To sugarcoat Sirisena’s agenda, the manifesto promises a range of handouts: a pay hike for public servants, increased agricultural subsidies and greater spending on public education and health. Sirisena is also pledging financial assistance to the hundreds of poor families evicted from their homes in Colombo as part of Rajapakse’s plans to “beautify” the capital. All of these promises are only to hoodwink voters.

Sirisena is no less committed than Rajapakse to imposing the burdens of the country’s economic crisis onto the backs of working people. Indeed, his appeal for the formation of a government of national unity, including Rajapakse’s Sri Lanka Freedom Party, is an indication of real fears in ruling circles of the growing opposition in the working class to the austerity agenda being demanded by the IMF and World Bank.

One of the central purposes of Sirisena’s manifesto is to send a clear signal internationally that he will shift the country’s foreign policy decisively towards the West. The preamble declares that the country’s “image has been destroyed due to its [the government’s] incorrect and naïve foreign policy and strategies.” As a result, “Sri Lanka is rapidly getting isolated from the international community. Instead of becoming the miracle of Asia, Sri Lanka is becoming the battlefield of world powers.”

The US and its allies have put the Rajapakse government under considerable pressure over the war crimes carried out against civilians during the war against the LTTE. Washington backed the war to the hilt and turned a blind eye to the Sri Lankan military’s atrocities. The purpose of the bogus US “human rights” campaign was to pressure Rajapakse to distance himself from China and line up with Obama’s “pivot to Asia” against Beijing.

Sirisena intends to do exactly that. His manifesto proposes “equal relations” with India, China, Pakistan and Japan and also “improving friendly relations with emerging Asian nations such as Thailand, Indonesia and Korea without distinction.” In other words, Sirisena will end Rajapakse’s heavy political, economic and military dependence on China and establish “equal relations” with all of Washington’s key allies in the region—Japan, South Korea and India in particular.

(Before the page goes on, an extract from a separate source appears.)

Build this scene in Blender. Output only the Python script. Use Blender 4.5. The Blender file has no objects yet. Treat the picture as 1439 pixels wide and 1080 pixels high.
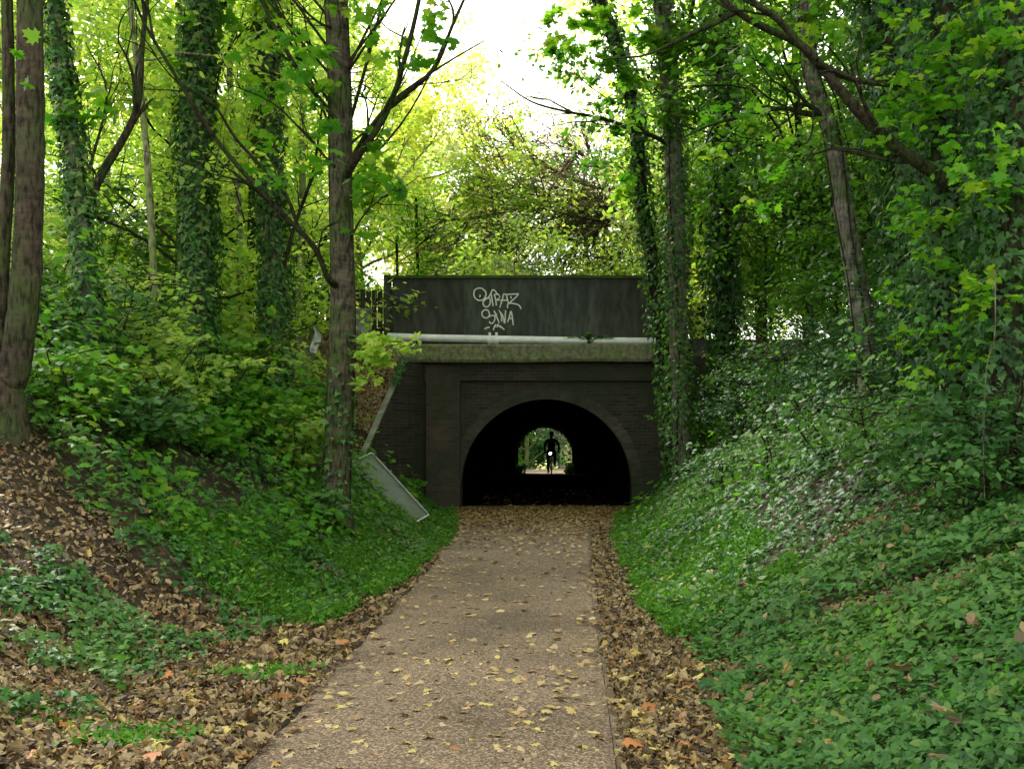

The manifesto also calls for a “domestic investigation” into war crimes and human rights abuses in Sri Lanka. This is another clear signal to the US that Sirisena will meet its demands. Sirisena is well aware that as soon as he lines up with Washington’s foreign policy the US-led “human rights” campaign will rapidly fade away. At the same time, Sirisena has quietly signalled that the military has nothing to fear from an inquiry, as he will protect everyone who “contributed to the defeat of Tamil Tiger separatists.”

After issuing the manifesto, Sirisena and UNP leader Ranil Wickremesinghe felt the need to spell out their policies to the Sri Lankan Business Forum. Wickremesinghe, who will become prime minister under Sirisena, bluntly declared: “The Rajapakse slant on foreign policy runs directly counter to Sri Lanka’s global economic interests. The US and European Union account for two-thirds of Sri Lankan exports. Sri Lanka has everything to gain from closer economic relations with India…”

Wickremesinghe referred to the role of the Sri Lanka ruling elite during World War II, saying: “[O]ur relationship with the West has been the longest... People don’t realise that in World War II it was Sri Lanka that stood by the Allies, not anyone else, and that’s something that the Americans, British and others have forgotten.”

Wickremesinghe is clearly suggesting, amid growing geo-political tensions in Asia, that the next government should reforge this wartime relationship with US imperialism and its allies, which will now be directed against China. During World War II, Sri Lanka was the command base for the British military operations in Asia. The Pentagon also views the island, strategically located near shipping lanes in the Indian Ocean, as crucial to its plans to cut off Chinese imports of energy and raw materials from Africa and the Middle East.

Wickremesinghe is also committed to creating more favourable conditions for big business and foreign investors. He lamented the fact that Sri Lanka was just one point above Rwanda in the Global Competitive Index 2013–2014. “If you want external policy to benefit internal trade and investment, then you have to be open to the markets,” he declared. Greater “competitiveness” means ruthlessly driving down the working conditions and living standards of working people.

In the presidential election, only the Socialist Equality Party and its candidate Pani Wijesiriwardena are advancing a socialist program to fight for the independent interests of the working class against all factions of the bourgeoisie and their representatives—Rajapakse and Sirisena alike. Neither candidate has any answer to the US drive to war. While Rajapakse tries to balance between the US and China, Sirisena advocates lining up completely with Washington. Both are committed to imposing the IMF’s austerity agenda on working people and crushing any opposition.

The SEP calls on workers and youth to support and participate in our campaign. We fight for a socialist alternative: the struggle for a workers’ and peasants’ government in the form of a Socialist Republic of Sri Lanka and Eelam as part of a Union of Socialist Republics of South Asia and internationally.